In Situ Sequestration of Arsenic in Groundwater: Manipulating Geochemical Conditions to Remediate Sites (Invited)

Dealing with arsenic in groundwater can be a challenge because of its geochemical nature as a metalloid and the fact that arsenic can be present in groundwater from natural sources (e.g., rocks and minerals) or from past or current uses of arsenic-containing compounds (e.g., pesticides, wood-treating compounds). Both recent publicity regarding naturally occurring arsenic in Asian groundwater and regulatory pressure have stimulated the development of cost-effective methods to mitigate arsenic in groundwater. Because of potentially lower capital and operating costs, in situ methods can be attractive alternatives to costly pump-and-treat systems for smaller-scale operations. Design of appropriate in situ remediation methods should consider the source of the arsenic. Releases of arsenic from arsenic minerals can result from changes in oxidation-reduction potential (ORP) or pH changes. Displacement of arsenic sorbed onto iron oxides can occur through either reductive dissolution of the oxide or through competitive sorption of another ionic species, such as phosphate or carbonate. In situ methods for remediation of arsenic in groundwater include natural attenuation, ORP adjustment, and pH adjustment. The appropriate in situ approach for a site can depend on the source of the arsenic, background groundwater chemistry, site mineralogy, and other factors.
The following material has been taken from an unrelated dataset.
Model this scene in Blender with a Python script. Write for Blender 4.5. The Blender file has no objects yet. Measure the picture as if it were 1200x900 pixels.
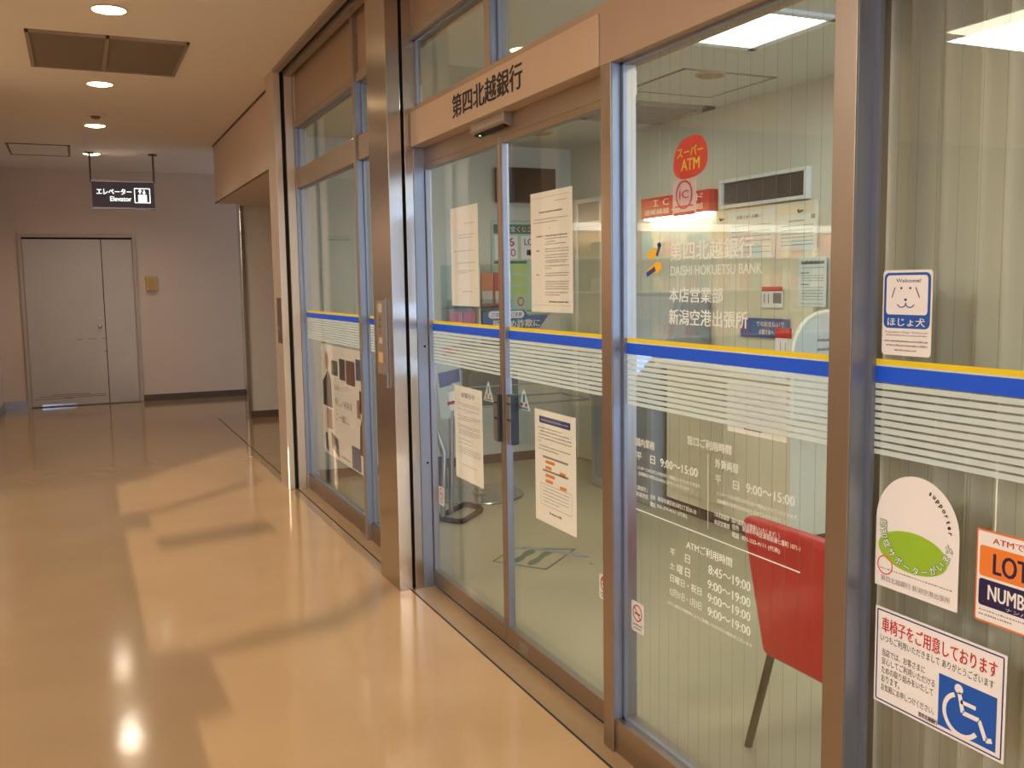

The behavior of arsenic in groundwater is described in terms of ORP, pH, and sorption to iron oxides. Data from several sites are used to illustrate the conditions discussed, and case studies showing the use of ORP adjustment, pH adjustment, and natural attenuation to remediate arsenic in groundwater are presented. These case studies include projects ranging from bench-scale testing, to pilot scale demonstrations and full-scale remedial operations.